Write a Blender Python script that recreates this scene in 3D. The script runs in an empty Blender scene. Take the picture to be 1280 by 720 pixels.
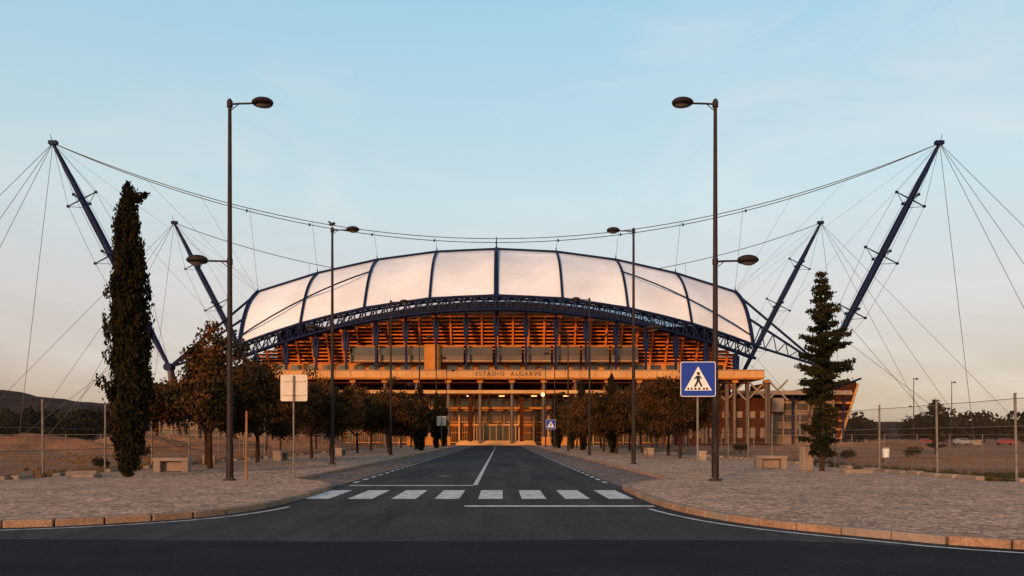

--

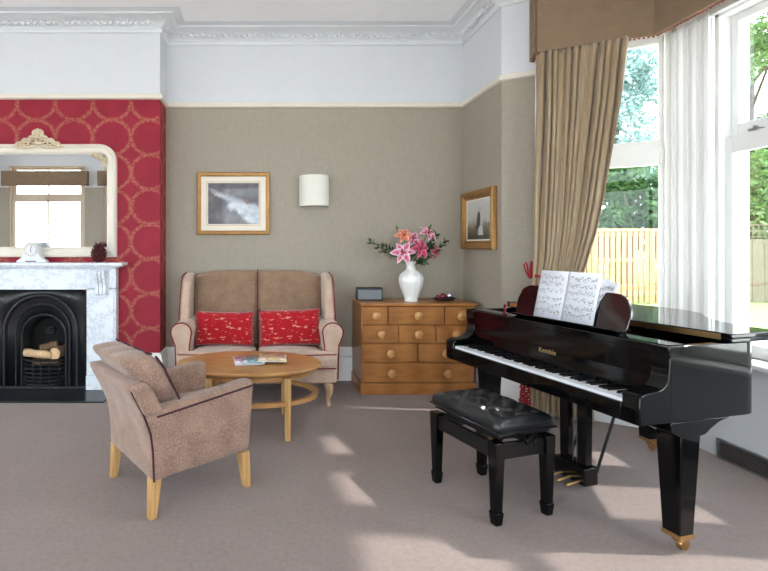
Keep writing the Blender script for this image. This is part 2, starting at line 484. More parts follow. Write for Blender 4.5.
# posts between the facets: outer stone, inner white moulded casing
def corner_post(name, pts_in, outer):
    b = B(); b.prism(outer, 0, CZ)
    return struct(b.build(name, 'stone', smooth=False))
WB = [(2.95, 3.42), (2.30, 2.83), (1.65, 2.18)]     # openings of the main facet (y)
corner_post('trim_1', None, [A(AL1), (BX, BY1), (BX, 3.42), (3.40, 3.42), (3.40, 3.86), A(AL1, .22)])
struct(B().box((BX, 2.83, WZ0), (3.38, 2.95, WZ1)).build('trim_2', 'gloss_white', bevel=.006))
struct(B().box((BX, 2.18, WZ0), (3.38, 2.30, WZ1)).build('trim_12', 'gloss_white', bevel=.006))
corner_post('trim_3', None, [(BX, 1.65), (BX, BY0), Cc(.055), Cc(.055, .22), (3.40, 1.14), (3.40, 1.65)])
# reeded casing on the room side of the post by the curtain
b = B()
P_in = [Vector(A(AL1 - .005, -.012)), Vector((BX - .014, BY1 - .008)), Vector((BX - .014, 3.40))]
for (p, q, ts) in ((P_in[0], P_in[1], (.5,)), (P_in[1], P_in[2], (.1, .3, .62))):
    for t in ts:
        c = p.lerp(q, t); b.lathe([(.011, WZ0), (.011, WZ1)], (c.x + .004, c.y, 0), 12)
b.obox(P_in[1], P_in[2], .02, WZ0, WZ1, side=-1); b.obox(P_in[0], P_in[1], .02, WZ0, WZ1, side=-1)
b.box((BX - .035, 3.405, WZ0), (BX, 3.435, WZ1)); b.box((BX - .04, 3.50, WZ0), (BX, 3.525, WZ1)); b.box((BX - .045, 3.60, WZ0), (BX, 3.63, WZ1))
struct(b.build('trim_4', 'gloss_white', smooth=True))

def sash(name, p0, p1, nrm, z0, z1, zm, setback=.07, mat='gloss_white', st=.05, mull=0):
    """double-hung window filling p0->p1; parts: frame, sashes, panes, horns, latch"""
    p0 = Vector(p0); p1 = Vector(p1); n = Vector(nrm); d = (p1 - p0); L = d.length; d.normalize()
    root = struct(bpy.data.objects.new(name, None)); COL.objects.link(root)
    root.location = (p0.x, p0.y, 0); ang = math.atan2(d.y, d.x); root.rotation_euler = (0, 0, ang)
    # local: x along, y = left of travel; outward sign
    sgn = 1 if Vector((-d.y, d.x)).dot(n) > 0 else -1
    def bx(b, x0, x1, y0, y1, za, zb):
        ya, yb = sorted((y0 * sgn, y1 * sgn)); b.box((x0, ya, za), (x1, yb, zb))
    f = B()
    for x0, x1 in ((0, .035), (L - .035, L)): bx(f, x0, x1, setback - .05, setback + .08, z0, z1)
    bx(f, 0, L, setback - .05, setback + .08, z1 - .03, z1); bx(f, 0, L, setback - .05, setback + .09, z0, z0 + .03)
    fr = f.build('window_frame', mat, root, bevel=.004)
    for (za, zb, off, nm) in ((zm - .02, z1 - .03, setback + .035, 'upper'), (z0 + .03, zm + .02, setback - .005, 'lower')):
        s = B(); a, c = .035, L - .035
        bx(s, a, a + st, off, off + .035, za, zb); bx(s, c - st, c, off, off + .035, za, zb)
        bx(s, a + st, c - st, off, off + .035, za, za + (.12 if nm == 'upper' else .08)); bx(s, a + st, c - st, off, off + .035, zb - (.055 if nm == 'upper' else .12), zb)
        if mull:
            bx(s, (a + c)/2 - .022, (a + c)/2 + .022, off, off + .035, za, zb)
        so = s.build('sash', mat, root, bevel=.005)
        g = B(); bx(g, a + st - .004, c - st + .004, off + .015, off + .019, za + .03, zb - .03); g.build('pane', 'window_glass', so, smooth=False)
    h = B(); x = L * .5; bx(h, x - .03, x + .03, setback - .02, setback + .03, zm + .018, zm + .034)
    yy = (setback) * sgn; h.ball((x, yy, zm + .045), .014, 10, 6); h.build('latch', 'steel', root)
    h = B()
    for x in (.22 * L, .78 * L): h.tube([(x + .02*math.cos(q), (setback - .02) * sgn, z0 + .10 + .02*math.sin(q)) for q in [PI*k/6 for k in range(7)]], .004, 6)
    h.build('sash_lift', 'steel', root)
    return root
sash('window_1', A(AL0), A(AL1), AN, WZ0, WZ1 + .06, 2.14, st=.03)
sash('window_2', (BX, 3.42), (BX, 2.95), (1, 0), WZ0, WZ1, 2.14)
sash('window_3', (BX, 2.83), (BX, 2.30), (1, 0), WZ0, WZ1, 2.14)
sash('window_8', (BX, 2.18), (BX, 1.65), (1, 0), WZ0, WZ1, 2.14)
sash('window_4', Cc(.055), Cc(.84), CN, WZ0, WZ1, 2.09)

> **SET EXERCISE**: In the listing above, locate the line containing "Keep writing the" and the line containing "struct(b.build('trim_4', 'gloss_white', smooth=True))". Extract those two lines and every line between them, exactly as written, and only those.

> **RESPONSE**:
Keep writing the Blender script for this image. This is part 2, starting at line 484. More parts follow. Write for Blender 4.5.
# posts between the facets: outer stone, inner white moulded casing
def corner_post(name, pts_in, outer):
    b = B(); b.prism(outer, 0, CZ)
    return struct(b.build(name, 'stone', smooth=False))
WB = [(2.95, 3.42), (2.30, 2.83), (1.65, 2.18)]     # openings of the main facet (y)
corner_post('trim_1', None, [A(AL1), (BX, BY1), (BX, 3.42), (3.40, 3.42), (3.40, 3.86), A(AL1, .22)])
struct(B().box((BX, 2.83, WZ0), (3.38, 2.95, WZ1)).build('trim_2', 'gloss_white', bevel=.006))
struct(B().box((BX, 2.18, WZ0), (3.38, 2.30, WZ1)).build('trim_12', 'gloss_white', bevel=.006))
corner_post('trim_3', None, [(BX, 1.65), (BX, BY0), Cc(.055), Cc(.055, .22), (3.40, 1.14), (3.40, 1.65)])
# reeded casing on the room side of the post by the curtain
b = B()
P_in = [Vector(A(AL1 - .005, -.012)), Vector((BX - .014, BY1 - .008)), Vector((BX - .014, 3.40))]
for (p, q, ts) in ((P_in[0], P_in[1], (.5,)), (P_in[1], P_in[2], (.1, .3, .62))):
    for t in ts:
        c = p.lerp(q, t); b.lathe([(.011, WZ0), (.011, WZ1)], (c.x + .004, c.y, 0), 12)
b.obox(P_in[1], P_in[2], .02, WZ0, WZ1, side=-1); b.obox(P_in[0], P_in[1], .02, WZ0, WZ1, side=-1)
b.box((BX - .035, 3.405, WZ0), (BX, 3.435, WZ1)); b.box((BX - .04, 3.50, WZ0), (BX, 3.525, WZ1)); b.box((BX - .045, 3.60, WZ0), (BX, 3.63, WZ1))
struct(b.build('trim_4', 'gloss_white', smooth=True))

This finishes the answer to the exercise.